3D scene scripts:
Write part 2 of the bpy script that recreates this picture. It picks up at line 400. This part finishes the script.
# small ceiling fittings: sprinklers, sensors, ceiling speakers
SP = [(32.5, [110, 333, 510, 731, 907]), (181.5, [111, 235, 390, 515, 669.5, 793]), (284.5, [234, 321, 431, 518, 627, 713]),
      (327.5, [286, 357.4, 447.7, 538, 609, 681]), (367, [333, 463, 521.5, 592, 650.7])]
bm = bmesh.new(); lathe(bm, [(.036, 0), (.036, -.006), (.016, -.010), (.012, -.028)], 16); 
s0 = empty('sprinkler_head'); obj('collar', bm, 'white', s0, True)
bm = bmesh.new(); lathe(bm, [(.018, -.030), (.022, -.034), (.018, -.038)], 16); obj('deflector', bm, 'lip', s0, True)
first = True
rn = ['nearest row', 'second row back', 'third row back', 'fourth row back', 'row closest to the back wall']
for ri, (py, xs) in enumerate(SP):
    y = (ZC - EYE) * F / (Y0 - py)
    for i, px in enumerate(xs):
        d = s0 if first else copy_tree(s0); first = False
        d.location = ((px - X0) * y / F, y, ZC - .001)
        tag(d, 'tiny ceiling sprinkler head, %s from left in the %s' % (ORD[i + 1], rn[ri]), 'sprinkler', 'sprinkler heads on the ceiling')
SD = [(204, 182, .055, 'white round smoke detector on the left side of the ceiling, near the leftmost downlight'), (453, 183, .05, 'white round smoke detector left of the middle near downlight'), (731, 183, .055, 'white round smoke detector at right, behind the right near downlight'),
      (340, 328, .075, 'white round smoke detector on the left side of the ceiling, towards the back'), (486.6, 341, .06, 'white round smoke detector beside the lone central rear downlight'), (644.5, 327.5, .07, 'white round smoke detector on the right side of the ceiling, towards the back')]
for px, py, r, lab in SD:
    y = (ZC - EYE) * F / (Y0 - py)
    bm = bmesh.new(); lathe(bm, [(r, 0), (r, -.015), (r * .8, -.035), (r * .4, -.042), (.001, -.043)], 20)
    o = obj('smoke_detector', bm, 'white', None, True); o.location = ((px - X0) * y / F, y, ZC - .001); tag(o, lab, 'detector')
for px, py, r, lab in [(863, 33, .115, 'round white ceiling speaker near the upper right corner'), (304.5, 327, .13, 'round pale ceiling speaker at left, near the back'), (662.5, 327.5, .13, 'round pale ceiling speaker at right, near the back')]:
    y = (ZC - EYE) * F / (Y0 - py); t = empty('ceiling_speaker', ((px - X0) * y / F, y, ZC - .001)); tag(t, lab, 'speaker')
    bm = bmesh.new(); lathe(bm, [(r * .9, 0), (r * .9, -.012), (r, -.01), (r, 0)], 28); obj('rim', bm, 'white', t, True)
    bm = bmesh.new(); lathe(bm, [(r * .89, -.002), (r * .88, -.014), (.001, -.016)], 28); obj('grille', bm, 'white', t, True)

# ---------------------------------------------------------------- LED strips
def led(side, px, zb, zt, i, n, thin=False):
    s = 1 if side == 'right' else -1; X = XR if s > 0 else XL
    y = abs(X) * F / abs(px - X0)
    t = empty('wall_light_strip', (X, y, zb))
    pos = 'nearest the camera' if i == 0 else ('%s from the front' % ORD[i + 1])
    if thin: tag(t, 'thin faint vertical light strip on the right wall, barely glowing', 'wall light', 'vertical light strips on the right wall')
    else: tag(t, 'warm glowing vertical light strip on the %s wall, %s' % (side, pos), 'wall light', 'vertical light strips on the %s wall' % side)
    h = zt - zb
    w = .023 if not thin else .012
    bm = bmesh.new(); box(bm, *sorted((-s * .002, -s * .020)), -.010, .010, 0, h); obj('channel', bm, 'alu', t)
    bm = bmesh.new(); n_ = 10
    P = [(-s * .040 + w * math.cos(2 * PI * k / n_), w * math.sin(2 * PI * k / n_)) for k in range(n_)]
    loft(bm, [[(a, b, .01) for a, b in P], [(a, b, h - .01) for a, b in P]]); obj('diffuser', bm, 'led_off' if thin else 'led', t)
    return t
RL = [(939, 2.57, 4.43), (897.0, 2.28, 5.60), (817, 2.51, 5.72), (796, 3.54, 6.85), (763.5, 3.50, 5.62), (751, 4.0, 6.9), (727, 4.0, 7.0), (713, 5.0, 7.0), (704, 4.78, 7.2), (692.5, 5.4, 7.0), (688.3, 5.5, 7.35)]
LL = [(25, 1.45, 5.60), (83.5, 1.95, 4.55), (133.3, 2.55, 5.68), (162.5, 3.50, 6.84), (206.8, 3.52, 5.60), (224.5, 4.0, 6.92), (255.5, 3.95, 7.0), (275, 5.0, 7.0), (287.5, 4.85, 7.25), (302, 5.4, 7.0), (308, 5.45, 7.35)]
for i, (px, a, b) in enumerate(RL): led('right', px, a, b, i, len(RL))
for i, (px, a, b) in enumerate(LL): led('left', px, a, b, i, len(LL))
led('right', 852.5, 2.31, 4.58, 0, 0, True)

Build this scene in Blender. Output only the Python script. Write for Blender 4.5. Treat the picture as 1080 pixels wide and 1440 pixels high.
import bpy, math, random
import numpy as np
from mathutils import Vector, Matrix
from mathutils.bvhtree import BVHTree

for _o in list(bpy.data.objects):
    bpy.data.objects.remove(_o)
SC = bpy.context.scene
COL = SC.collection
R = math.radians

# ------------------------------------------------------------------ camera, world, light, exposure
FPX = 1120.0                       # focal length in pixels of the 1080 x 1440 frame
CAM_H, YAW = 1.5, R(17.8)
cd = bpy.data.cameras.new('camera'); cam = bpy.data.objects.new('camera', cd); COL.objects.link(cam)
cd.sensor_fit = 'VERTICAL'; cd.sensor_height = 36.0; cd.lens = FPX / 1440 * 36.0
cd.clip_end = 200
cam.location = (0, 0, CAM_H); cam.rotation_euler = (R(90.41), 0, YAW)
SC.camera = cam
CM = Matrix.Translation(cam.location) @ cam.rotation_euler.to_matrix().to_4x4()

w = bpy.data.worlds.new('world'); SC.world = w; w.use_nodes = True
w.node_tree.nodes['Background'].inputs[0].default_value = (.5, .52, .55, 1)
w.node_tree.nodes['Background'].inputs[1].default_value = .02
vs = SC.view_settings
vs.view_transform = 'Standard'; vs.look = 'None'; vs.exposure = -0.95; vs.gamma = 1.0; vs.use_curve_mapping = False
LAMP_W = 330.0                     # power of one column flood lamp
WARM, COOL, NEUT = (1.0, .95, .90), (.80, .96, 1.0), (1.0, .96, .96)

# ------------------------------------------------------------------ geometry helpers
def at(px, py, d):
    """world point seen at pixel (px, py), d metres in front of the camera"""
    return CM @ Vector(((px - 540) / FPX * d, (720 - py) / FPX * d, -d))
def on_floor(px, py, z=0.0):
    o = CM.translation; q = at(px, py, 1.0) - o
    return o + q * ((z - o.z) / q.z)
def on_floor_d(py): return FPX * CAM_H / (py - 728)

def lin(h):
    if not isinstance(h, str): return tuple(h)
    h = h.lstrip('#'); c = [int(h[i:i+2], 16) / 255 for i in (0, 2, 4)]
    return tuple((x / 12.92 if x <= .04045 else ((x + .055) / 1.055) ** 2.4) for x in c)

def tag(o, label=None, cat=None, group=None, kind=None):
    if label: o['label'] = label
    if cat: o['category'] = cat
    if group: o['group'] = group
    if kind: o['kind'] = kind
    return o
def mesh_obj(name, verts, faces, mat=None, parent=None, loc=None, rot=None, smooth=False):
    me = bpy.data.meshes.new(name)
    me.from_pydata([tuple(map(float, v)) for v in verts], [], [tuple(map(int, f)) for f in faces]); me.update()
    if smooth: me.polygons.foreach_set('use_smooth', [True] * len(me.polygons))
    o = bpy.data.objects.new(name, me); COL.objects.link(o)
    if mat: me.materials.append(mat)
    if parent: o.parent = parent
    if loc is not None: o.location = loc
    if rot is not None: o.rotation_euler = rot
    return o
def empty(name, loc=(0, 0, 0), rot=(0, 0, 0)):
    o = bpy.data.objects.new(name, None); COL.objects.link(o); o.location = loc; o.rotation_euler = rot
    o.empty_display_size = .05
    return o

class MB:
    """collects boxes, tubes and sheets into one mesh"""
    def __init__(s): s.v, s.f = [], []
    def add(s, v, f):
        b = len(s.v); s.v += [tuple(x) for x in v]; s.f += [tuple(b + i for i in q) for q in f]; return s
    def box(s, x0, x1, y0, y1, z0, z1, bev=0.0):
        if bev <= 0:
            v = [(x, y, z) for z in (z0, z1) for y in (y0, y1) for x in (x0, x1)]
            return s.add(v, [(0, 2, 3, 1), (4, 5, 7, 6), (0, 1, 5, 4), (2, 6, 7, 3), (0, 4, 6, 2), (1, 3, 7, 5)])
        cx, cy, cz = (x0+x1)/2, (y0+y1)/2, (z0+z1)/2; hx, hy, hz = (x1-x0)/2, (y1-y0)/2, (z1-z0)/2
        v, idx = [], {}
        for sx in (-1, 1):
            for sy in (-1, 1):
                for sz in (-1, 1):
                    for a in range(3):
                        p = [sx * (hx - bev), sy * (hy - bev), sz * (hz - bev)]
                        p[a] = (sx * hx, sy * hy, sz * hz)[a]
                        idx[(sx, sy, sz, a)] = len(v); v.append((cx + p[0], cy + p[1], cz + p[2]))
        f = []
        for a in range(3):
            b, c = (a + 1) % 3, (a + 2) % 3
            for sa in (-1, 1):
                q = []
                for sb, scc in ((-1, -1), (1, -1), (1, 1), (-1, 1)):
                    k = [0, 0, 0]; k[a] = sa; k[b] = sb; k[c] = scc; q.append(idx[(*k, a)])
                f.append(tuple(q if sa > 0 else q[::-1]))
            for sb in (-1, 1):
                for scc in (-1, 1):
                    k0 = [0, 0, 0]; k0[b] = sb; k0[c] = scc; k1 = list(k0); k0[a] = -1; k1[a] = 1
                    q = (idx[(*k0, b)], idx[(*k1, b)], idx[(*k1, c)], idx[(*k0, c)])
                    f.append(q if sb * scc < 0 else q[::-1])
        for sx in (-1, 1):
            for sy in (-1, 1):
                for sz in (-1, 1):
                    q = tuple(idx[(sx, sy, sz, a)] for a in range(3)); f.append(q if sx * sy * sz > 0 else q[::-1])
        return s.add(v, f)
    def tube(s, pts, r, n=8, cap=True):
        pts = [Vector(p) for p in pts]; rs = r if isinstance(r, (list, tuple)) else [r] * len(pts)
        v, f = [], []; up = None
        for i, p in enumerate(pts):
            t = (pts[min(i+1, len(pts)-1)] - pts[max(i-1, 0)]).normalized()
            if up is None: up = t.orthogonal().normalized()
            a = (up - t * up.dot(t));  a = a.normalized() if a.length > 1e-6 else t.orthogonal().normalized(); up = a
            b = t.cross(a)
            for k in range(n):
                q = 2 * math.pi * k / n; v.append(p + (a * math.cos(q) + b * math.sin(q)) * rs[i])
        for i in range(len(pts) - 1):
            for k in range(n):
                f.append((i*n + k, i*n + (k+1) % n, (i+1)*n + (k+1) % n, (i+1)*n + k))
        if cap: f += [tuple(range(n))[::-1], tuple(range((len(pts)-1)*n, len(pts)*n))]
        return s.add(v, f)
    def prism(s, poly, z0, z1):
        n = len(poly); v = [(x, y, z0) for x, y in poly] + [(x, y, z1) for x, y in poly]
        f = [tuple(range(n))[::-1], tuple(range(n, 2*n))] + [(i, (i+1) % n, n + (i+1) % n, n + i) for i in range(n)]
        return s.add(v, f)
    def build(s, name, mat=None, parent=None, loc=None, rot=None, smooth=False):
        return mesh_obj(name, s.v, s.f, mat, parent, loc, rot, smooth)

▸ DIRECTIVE
In the listing above, locate the line containing "Build this scene" and the line containing "return tuple((x /", then transcribe both and every line between them verbatim.

▸ WRITTEN ANSWER
Build this scene in Blender. Output only the Python script. Write for Blender 4.5. Treat the picture as 1080 pixels wide and 1440 pixels high.
import bpy, math, random
import numpy as np
from mathutils import Vector, Matrix
from mathutils.bvhtree import BVHTree

for _o in list(bpy.data.objects):
    bpy.data.objects.remove(_o)
SC = bpy.context.scene
COL = SC.collection
R = math.radians

# ------------------------------------------------------------------ camera, world, light, exposure
FPX = 1120.0                       # focal length in pixels of the 1080 x 1440 frame
CAM_H, YAW = 1.5, R(17.8)
cd = bpy.data.cameras.new('camera'); cam = bpy.data.objects.new('camera', cd); COL.objects.link(cam)
cd.sensor_fit = 'VERTICAL'; cd.sensor_height = 36.0; cd.lens = FPX / 1440 * 36.0
cd.clip_end = 200
cam.location = (0, 0, CAM_H); cam.rotation_euler = (R(90.41), 0, YAW)
SC.camera = cam
CM = Matrix.Translation(cam.location) @ cam.rotation_euler.to_matrix().to_4x4()

w = bpy.data.worlds.new('world'); SC.world = w; w.use_nodes = True
w.node_tree.nodes['Background'].inputs[0].default_value = (.5, .52, .55, 1)
w.node_tree.nodes['Background'].inputs[1].default_value = .02
vs = SC.view_settings
vs.view_transform = 'Standard'; vs.look = 'None'; vs.exposure = -0.95; vs.gamma = 1.0; vs.use_curve_mapping = False
LAMP_W = 330.0                     # power of one column flood lamp
WARM, COOL, NEUT = (1.0, .95, .90), (.80, .96, 1.0), (1.0, .96, .96)

# ------------------------------------------------------------------ geometry helpers
def at(px, py, d):
    """world point seen at pixel (px, py), d metres in front of the camera"""
    return CM @ Vector(((px - 540) / FPX * d, (720 - py) / FPX * d, -d))
def on_floor(px, py, z=0.0):
    o = CM.translation; q = at(px, py, 1.0) - o
    return o + q * ((z - o.z) / q.z)
def on_floor_d(py): return FPX * CAM_H / (py - 728)

def lin(h):
    if not isinstance(h, str): return tuple(h)
    h = h.lstrip('#'); c = [int(h[i:i+2], 16) / 255 for i in (0, 2, 4)]
    return tuple((x / 12.92 if x <= .04045 else ((x + .055) / 1.055) ** 2.4) for x in c)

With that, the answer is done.